E-books, E-readers, and Freedom

Against the Cynic on E-books and E-readers

A word to those who don’t have an e-reader device: Why the heck don’t you have one? You don’t like books or something? E-readers or e-reading software applications for smartphones, tablets, laptops, and so on, are readily available in a hundred variations, for any budget.

“But I like my books on paper,” you object.

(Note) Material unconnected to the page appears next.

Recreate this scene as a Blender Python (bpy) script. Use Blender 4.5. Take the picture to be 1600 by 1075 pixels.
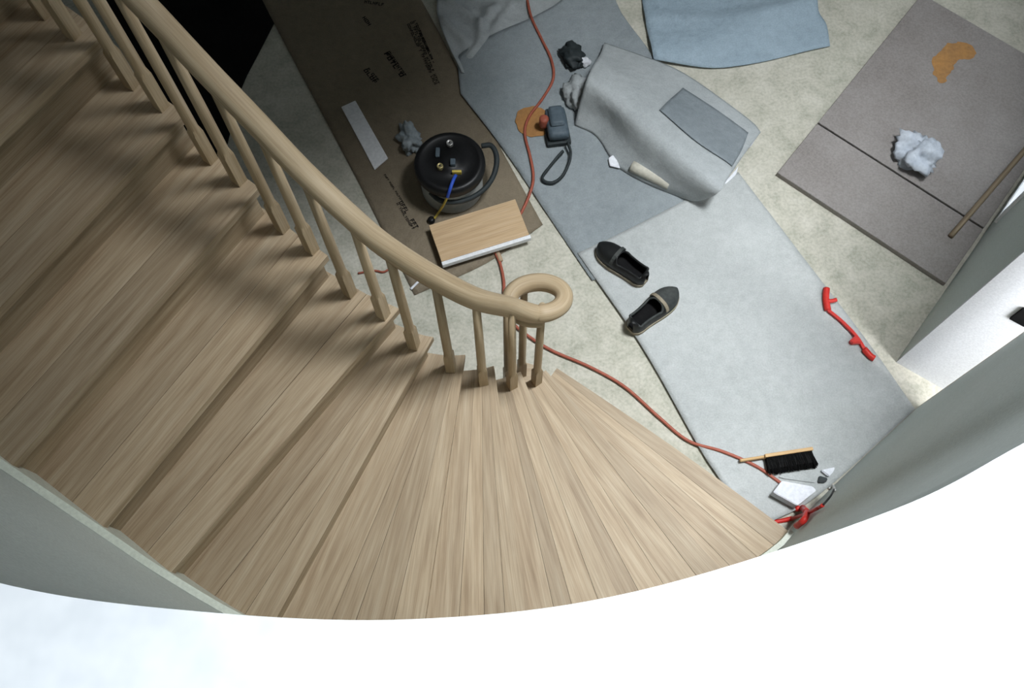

Yes, so do I. However, even aside from the most obvious advantage of an e-reader — why stick one book in your bag for that camping trip when you could stick three hundred books in there? — here are a few other serious considerations on the subject:

1. Almost every really important book ever written was written by a long-dead writer. That means practically everything you really must read before you die is long past copyright, and therefore available free of charge on websites like Project Gutenberg or Internet Archive, in e-book format. That is, you can have thousands of history’s great books in your own personal library, for free — and you can own this library even if you live in a studio apartment, a trailer, or the back of your van. Just think: You can amass The Complete Works of EVERYONE and fit the whole collection in a space roughly the size of one paperback book. It’s like reaching into your desk drawer and pulling out a tiny model of ancient Athens — with the real Socrates, Xenophon, Aristophanes, and Euripides living in it.

2. I resisted e-books for a long time, too, until I realized what this technology means from a practical political perspective: The age of the establishment vetting process on ideas is over, even if the old guards of that establishment are praying you won’t notice. I couldn’t begin to offer a complete list of all the important literature of past centuries that was self-published, often at starvation-inducing expense, by authors who were rejected or banished by the literary gatekeepers of their times. (Not to mention the probably far greater number of great ideas that never made it onto printed page at all, to our permanent loss.) Today, authors who have something to say that would likely receive similar treatment at the hands of corporate entities with a million perceived reasons for playing it safe on ideas and innovation, can simply say it digitally, and until the internet is utterly controlled by progressive authoritarians (a day that is coming, I grant you), these authors can distribute their ideas, virtually for free, to a potential audience of billions, rather than struggle to pay for a few hundred printed copies and then end up using half of them as heating fuel when they find they have no way of attracting readers without the support of an established publisher.

Likewise for the authors who had to squirm and kowtow to a patron, often an authoritarian patron, in order to get their words into print. We may be tempted to regard writers who would do such a thing as pathetic and dishonorable, but for men living in an age when gatekeepers of one sort or another determined the entire fate of one’s years of thought, toil, and sacrifice, such a price was understandable. Today, I can write a book expressing ideas that directly challenge the entire intellectual and moral status quo of our time on numerous levels, and, once again, until they filter me out of the internet entirely, I can get my ideas out there on a level that the authors of bygone centuries never could.

“Doesn’t this open the floodgates to the publication and dissemination of a lot of trash, wind, and foul odors in the name of literature?” you ask. Yes it does. But, to put it politely, have you seen the bestseller lists of the big publishers lately? Why do we assume private citizens vetting with their own minds will necessarily do a worse job than the self-appointed experts of the “traditional” publishing world? By analogy, it seems to me that every four years, Americans are wedged and duped by the political experts of the two major parties into settling for presidential candidates far less serious, principled, intelligent, and statesmanlike than either party’s grassroots would have nominated, if ever those ordinary citizens were allowed to do it their own way, without the vetting and propagandizing of their alleged superiors in Washington. (And no, by the way, 2016 is no exception to that analogy; on the contrary, it is the summit achievement in the American political establishment’s subversion of the republic.)

3. It’s happening, folks, whether you acknowledge it or not. You can keep your LP collection, but CDs arrived, and very quickly made record stores all but obsolete, with very few new recordings being pressed to vinyl at all. Now even CDs are going the way of the dodo. One may not think every technological upgrade is for the better — a dubious assumption at best — but there is no denying that digital books are gradually replacing paper books as the standard. How this will affect the literary world of the future, or the fate of mankind should our technology give way somehow or other, is a very important question. But asking that question is not a magic conduit to a past world. We have to live in this one, for better or worse.

E-books are, for many of us, less pleasant to hold and smell than old paper books. But they are an unprecedented boon to non-traditional publishing, and especially to authors of serious ideas who no longer have to submit themselves to someone else’s interests to have a chance of reaching their appropriate audience. They can simply write the best book possible, convert it into digital formats, and then invite the good readers to come and sample their wares.

A real marketplace of ideas, as we should have. An agora.